このように、自分がチェックしたい端末幅のテストエリアを自由に追加することができます。
テスト用リンクの設置
あとは、フッターのクレジット表記部分の下あたりに以下のように書き込みます。(テストしやすい場所ならどこでも良い)
<?php if ( is_local_test() ): $page_url = (empty($_SERVER["HTTPS"]) ? "http://" : "https://") . $_SERVER["HTTP_HOST"] . $_SERVER["REQUEST_URI"]; ?> <a href="<?php echo get_template_directory_uri().'/responsive-test.php?'.$page_url; ?>" target="_blank" rel="nofollow">レスポンシブテスト</a> <?php endif; ?>
子テーマからだとget_template_directory_uri()部分をget_stylesheet_directory_uri()に変更してください。
すると、ローカル環境からサイトにアクセスするとフッターに以下のようにリンクが表示されます。
これをクリックすると、好きなページから自由にレスポンシブ表示をチェックすることができます。

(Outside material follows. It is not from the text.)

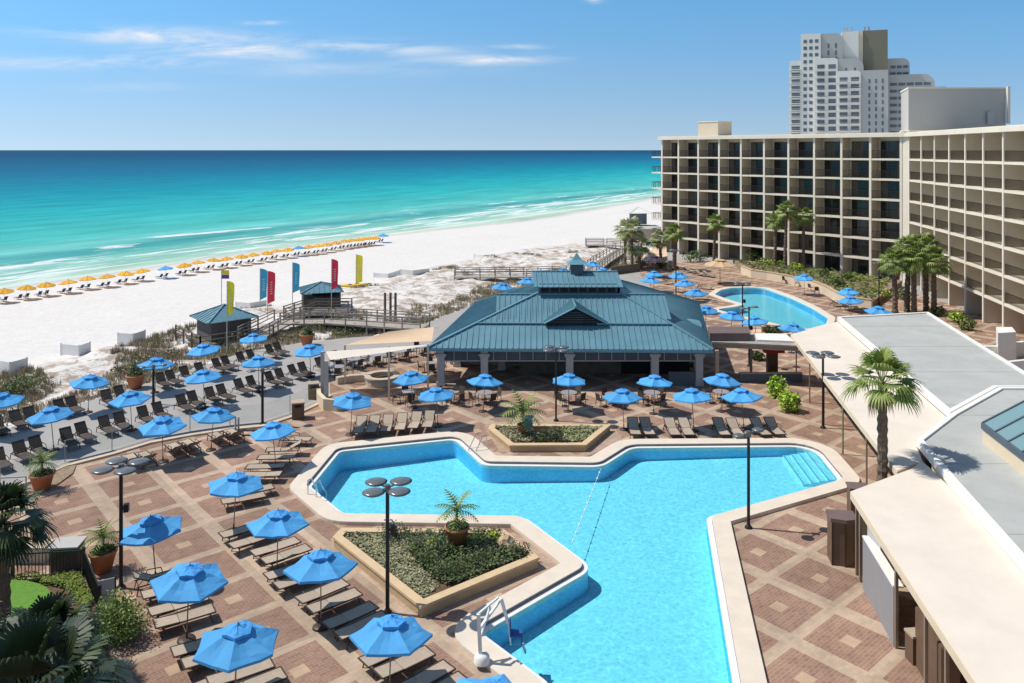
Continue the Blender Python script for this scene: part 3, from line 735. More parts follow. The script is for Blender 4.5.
LOUNGE_FLAT = make_lounger(.06, M['taupe'], armz=False)
LOUNGE_TILT = make_lounger(.50, M['taupe'])
LOUNGE_UP = make_lounger(.92, M['dkbrown'])

# ------------------------------------------------------------------ dining set
def make_chair():
    root = blank('patio_chair', 'chair'); W = .5
    mb = MB(); mb.box((0, 0, .44), (.48, .46, .03)); build(mb, 'seat', M['dkbrown'], root)
    mb = MB(); mb.box((-.26, 0, .68), (.03, .46, .44), rot=Matrix.Rotation(-.2, 3, 'Y')); build(mb, 'backrest', M['dkbrown'], root)
    for x in (-.22, .22):
        for s in (-1, 1):
            mb = MB(); mb.bar((x, s * .24, .44), (x * 1.15, s * .25, 0), .03); build(mb, 'leg', M['bronze'], root)
    for s in (-1, 1):
        mb = MB(); mb.tube([(.22, s * .26, .44), (.20, s * .27, .64), (-.24, s * .27, .66)], .016, 5); build(mb, 'armrest', M['bronze'], root)
    return Proto(root)
def make_table(rr=.55, square=False, h=.73):
    root = blank('patio_table', 'table')
    mb = MB()
    if square: mb.box((0, 0, h - .015), (rr * 1.8, rr * 1.8, .035))
    else: mb.lathe([(0, h), (rr, h), (rr + .01, h - .02), (rr, h - .04), (0, h - .04)], 20, smooth=False)
    build(mb, 'tabletop', M['tabletop'], root)
    mb = MB(); mb.cyl((0, 0, .03), (0, 0, h - .04), .035, n=8)
    for k in range(4):
        a = PI / 4 + PI / 2 * k; mb.bar((0, 0, .10), (.36 * math.cos(a), .36 * math.sin(a), .02), .04)
    build(mb, 'pedestal', M['bronze'], root)
    return Proto(root)
CHAIR = make_chair(); TABLE_R = make_table(); TABLE_S = make_table(.42, True)

# ------------------------------------------------------------------ palms
def fan_blade(mb, o, ax, side, up, length, width, droop, nb=13, spread=1.35):
    for i in range(nb):
        t = (i / (nb - 1)) * 2 - 1; a = t * spread
        d = (ax * math.cos(a) + side * math.sin(a)).normalized()
        L = length * (1 - .32 * abs(t)) * rnd.uniform(.88, 1.08)
        wv = d.cross(up).normalized() * width * .5
        p1 = o + d * L * .5 + up * .04 * L; p2 = o + d * L * .82 - Vector((0, 0, 1)) * droop * L * .22; p3 = o + d * L * rnd.uniform(.95, 1.02) - Vector((0, 0, 1)) * droop * L * .62
        mb.add([o - wv * .3, o + wv * .3, p1 + wv, p1 - wv, p2 + wv * .55, p2 - wv * .55, p3], [(0, 1, 2, 3), (3, 2, 4, 5), (5, 4, 6)])
def make_fan_palm(h, R, seed, n=34, mats=None, label='', cat='palm tree', trunk_r=.2, lean=(0, 0), loc=(0, 0, 0), skirt=8, group=None, low_el=-.55, nb=14, bw_=.075):
    global rnd
    rnd = random.Random(seed); mats = mats or [M['leafpalm'], M['leafpalmlit'], M['leafdead']]
    root = thing('palm_tree', label, cat, loc, 0, group)
    top = Vector((lean[0], lean[1], h))
    mb = MB(); k = 14; vs = []; n8 = 9
    rings = max(8, int(h / .22))
    for j in range(rings + 1):
        t = j / rings; c = Vector((lean[0] * t * t, lean[1] * t * t, h * t)); rr = trunk_r * (1.18 - .28 * t) * (1.10 if j % 2 else .92)
        if t < .06: rr *= 1.15
        for q in range(n8):
            a = 2 * PI * q / n8; r2 = rr * rnd.uniform(.9, 1.12); vs.append(c + Vector((r2 * math.cos(a), r2 * math.sin(a), 0)))
    mb.add(vs, [(j * n8 + q, j * n8 + (q + 1) % n8, (j + 1) * n8 + (q + 1) % n8, (j + 1) * n8 + q) for j in range(rings) for q in range(n8)])
    build(mb, 'trunk', M['trunk'], root)
    mb = MB(); tot = n + skirt
    for i in range(tot):
        dead = i >= n
        az = i * 2.39996 + rnd.uniform(-.25, .25)
        el = (1.45 - (1.45 - low_el) * ((i + .5) / n) ** .85 + rnd.uniform(-.12, .12)) if not dead else rnd.uniform(-1.25, -.85)
        d = Vector((math.cos(az) * math.cos(el), math.sin(az) * math.cos(el), math.sin(el)))
        pl = R * (.46 if not dead else .28) * rnd.uniform(.85, 1.12)
        end = top + d * pl - Vector((0, 0, 1)) * pl * .14 * math.cos(el)
        mb.mi = 2 if dead else (1 if (i * 7919) % 10 < 4 else 0)
        mb.bar(top, end, .035, .02)
        d2 = (d - Vector((0, 0, .30)) * math.cos(el)).normalized()
        side = d2.cross(Vector((0, 0, 1)));
        if side.length < .1: side = Vector((1, 0, 0))
        side.normalize(); up = side.cross(d2).normalized()
        fan_blade(mb, end, d2, side, up, R * .56 * (1 if not dead else .7), R * bw_, (.62 if not dead else 1.2) * rnd.uniform(.5, 1.4), nb=nb)
    build(mb, 'crown', mats, root)
    return root
def make_feather_palm(h, R, seed, label, loc, n=20, mats=None, cat='potted palm', scale=1.0):
    """small date palm with arching fronds (plant only)"""
    r = random.Random(seed); mats = mats or [M['leafmid'], M['leafpalmlit']]
    root = thing('small_palm', label, cat, loc)
    mb = MB(); mb.cyl((0, 0, 0), (0, 0, h * .55), .07, .05, 7); build(mb, 'trunk', M['trunk'], root)
    mb = MB(); top = Vector((0, 0, h * .52))
    for i in range(n):
        az = i * 2.39996; el = 1.3 - 1.3 * (i + .5) / n + r.uniform(-.1, .1); mb.mi = 1 if i % 3 == 0 else 0
        p = top.copy(); d = Vector((math.cos(az) * math.cos(el), math.sin(az) * math.cos(el), math.sin(el))); sd = Vector((-math.sin(az), math.cos(az), 0))
        ns = 9; st = R * 1.15 / ns
        for j in range(ns):
            q = p + d * st; ll = R * .34 * math.sin(PI * (j + 1.2) / (ns + 1.6)); 
            mb.bar(p, q, .02, .012)
            for s in (-1, 1):
                e = p + d * ll * .55 + sd * s * ll - Vector((0, 0, .25 * ll)); wv = d * st * .30
                mb.add([p - wv, p + wv, e], [(0, 1, 2)])
            p = q; d = (d - Vector((0, 0, .16))).normalized()
    build(mb, 'crown', mats, root)
    return root
# ------------------------------------------------------------------ shrubs
def leaf_cloud(mb, c, rad, n, size, r, mats=3, flat=.0):
    for i in range(n):
        while True:
            q = Vector((r.uniform(-1, 1), r.uniform(-1, 1), r.uniform(-.2 if flat else -1, 1)))
            if .3 < q.length < 1: break
        q = q * (1 + .15 * noise.noise(q * 2.3 + Vector(c)))
        p = Vector(c) + Vector((q.x * rad[0], q.y * rad[1], q.z * rad[2]))
        a = Vector((r.uniform(-1, 1), r.uniform(-1, 1), r.uniform(-.3, 1))).normalized(); bb = a.cross(Vector((r.uniform(-1, 1), r.uniform(-1, 1), r.uniform(-1, 1)))).normalized()
        s = size * r.uniform(.6, 1.3); mb.mi = r.randrange(mats)
        mb.add([p - a * s, p + bb * s * .5, p + a * s, p - bb * s * .5], [(0, 1, 2, 3)])
def shrub(name, label, loc, rad, n=260, size=.12, mats=None, seed=0, clumps=5, cat='shrub', group=None):
    r = random.Random(seed * 31 + 5); root = thing(name, label, cat, loc, 0, group)
    mats = mats or [M['leafmid'], M['leafpalm'], M['leafgrey']]
    mb = MB()
    for k in range(clumps):
        a = r.uniform(0, 2 * PI); q = r.uniform(.1, .55)
        leaf_cloud(mb, (rad[0] * q * math.cos(a), rad[1] * q * math.sin(a), rad[2] * r.uniform(.35, .75)), (rad[0] * .6, rad[1] * .6, rad[2] * .5), n // clumps, size, r, len(mats))
    build(mb, 'foliage', mats, root)
    mb = MB()
    for k in range(4): mb.bar((0, 0, 0), (rad[0] * .4 * math.cos(k * 1.6), rad[1] * .4 * math.sin(k * 1.6), rad[2] * .8), .03)
    build(mb, 'stem', M['trunk'], root)
    return root
# ------------------------------------------------------------------ pots, lamps, bins
def pot(label, loc, r=.56, h=.85):
    root = thing('plant_pot', label, 'pot', loc)
    mb = MB(); mb.lathe([(0, 0), (r * .62, 0), (r * .97, h * .88), (r * 1.06, h * .88), (r * 1.06, h), (r * .92, h), (r * .90, h * .90)], 20); build(mb, 'vessel', M['terracotta'], root)
    mb = MB(); mb.lathe([(r * .91, h * .92), (0, h * .93)], 16); build(mb, 'soil', M['soil'], root)
    rr = random.Random(int(loc[0] * 10)); mb = MB()
    for k in range(9):
        a = k * .7; leaf_cloud(mb, (r * .6 * math.cos(a), r * .6 * math.sin(a), h * 1.0), (r * .34, r * .34, h * .16), 26, .09, rr, 2)
    build(mb, 'ground_plants', [M['leafmid'], M['leafgrey']], root)
    return root
def make_lamp(hh, r=.075, heads=4, label='', loc=(0, 0, 0), rz=0.0, box=True, hr=.42):
    root = thing('pole_lamp', label, 'lamp', loc, rz)
    mb = MB(); mb.lathe([(0, 0), (.17, 0), (.17, .06), (.10, .12), (r, .2)], 12); mb.cyl((0, 0, .1), (0, 0, hh - .05), r, r * .92, 10); build(mb, 'post', M['black'], root)
    mb = MB(); mb.cyl((0, 0, hh - .12), (0, 0, hh + .12), .13, .10, 10); build(mb, 'hub', M['lampglass'], root)
    for k in range(heads):
        a = k * 2 * PI / heads + .5
        c = Vector((math.cos(a) * .52, math.sin(a) * .52, hh + .02))
        mb = MB(); mb.bar((0, 0, hh), c * 1.0, .06, .05)
        mb.lathe([(0, .07), (hr * .7, .05), (hr, .0), (hr * .8, -.05), (0, -.08)], 16, c=(c.x * 1.25, c.y * 1.25, c.z + .02))
        hd = build(mb, 'lamp_head', M['lampglass'], root)
    if box:
        mb = MB(); mb.box((r + .12, 0, hh * .66), (.18, .2, .3)); mb.bar((0, 0, hh * .66), (r + .1, 0, hh * .66), .05); build(mb, 'speaker_box', M['black'], root)
    return root
def bin_(label, loc, rz=.3, w=.7, h=1.0):
    root = thing('litter_bin', label, 'bin', loc, rz)
    mb = MB(); mb.box((0, 0, h / 2 - .04), (w, w * .9, h - .08)); build(mb, 'body', M['brownwood'], root)
    mb = MB(); mb.box((0, 0, h - .02), (w * 1.08, w, .08)); build(mb, 'lid', M['taupe'], root)
    mb = MB(); mb.box((0, -w * .45 - .012, h * .8), (w * .55, .02, .16)); build(mb, 'opening', M['dark'], root)
    return root
def wbuild(mb, name, mats, root):
    o = build(mb, name, mats, root); o.location = -Vector(root.location); return o
def P3(x, y, z): return G(x, y, z)
# seam roof face: poly3d, first edge is the eave
def roof_face(mb, poly, sp=.42, th=.06, rib=.055, ribh=.06):
    poly = [Vector(p) for p in poly]
    A, B = poly[0], poly[1]; ex = (B - A).normalized()
    nr = (B - A).cross(poly[2] - A).normalized()
    if nr.z < 0: nr = -nr
    ey = nr.cross(ex).normalized()
    if ey.dot(poly[2] - A) < 0: ey = -ey
    n = len(poly)
    vs = poly + [p - nr * th for p in poly]
    mb.add(vs, [tuple(range(n)), tuple(range(2 * n - 1, n - 1, -1))] + [(i, (i + 1) % n, n + (i + 1) % n, n + i) for i in range(n)])
    P2 = [((p - A).dot(ex), (p - A).dot(ey)) for p in poly]
    x0 = min(p[0] for p in P2); x1 = max(p[0] for p in P2); x = x0 + sp * .5
    while x < x1:
        hits = []
        for i in range(n):
            a, b = P2[i], P2[(i + 1) % n]
            if (a[0] - x) * (b[0] - x) < 0: hits.append(a[1] + (b[1] - a[1]) * (x - a[0]) / (b[0] - a[0]))
        if len(hits) >= 2:
            h0, h1 = min(hits), max(hits)
            if h1 - h0 > .15:
                mb.bar(A + ex * x + ey * h0 + nr * (ribh * .5 - .005), A + ex * x + ey * h1 + nr * (ribh * .5 - .005), rib, ribh, up=nr)
        x += sp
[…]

このリンクは、パブリックに公開した時は、表示されないようになっています。
動作確認
試しに、サイトトップページで「レスポンシブテスト」リンクをクリックすると以下のように表示されます。
画像の色が違っているのは、ダミー画像生成スクリプトをランダム表示にしているからです。
投稿ページなどでは、以下のようにチェック結果が表示されます。
表示切替アドオン
端末がモバイルとパソコンで表示を切り替えている場合は、以下のようなアドオンを使用して、見る必要があります。
Ultimate User Agent Switcher:Chrome拡張
User Agent Switcher:Firefoxアドオン
完全なレスポンシブサイトの場合は不要です。
まとめ
こんな感じで、ローカル環境だけのレスポンシブテスト環境を作成することができます。
「このページテストしたいな」と思ったときに、「テストサイトを開く→URLを入力→送信」という手間がなく、リンクをクリックするだけで表示状態を確認することができます。
また、Responsive Design Testingは、ちょっとしたカスタマイズも出来るので、自分に合ったテスト環境も作ることができます。
このようにすることで、テーマなどのこまめなレスポンシブチェックが簡単にできるようになり、スタイルの不具合発生率も下げられるかもしれません。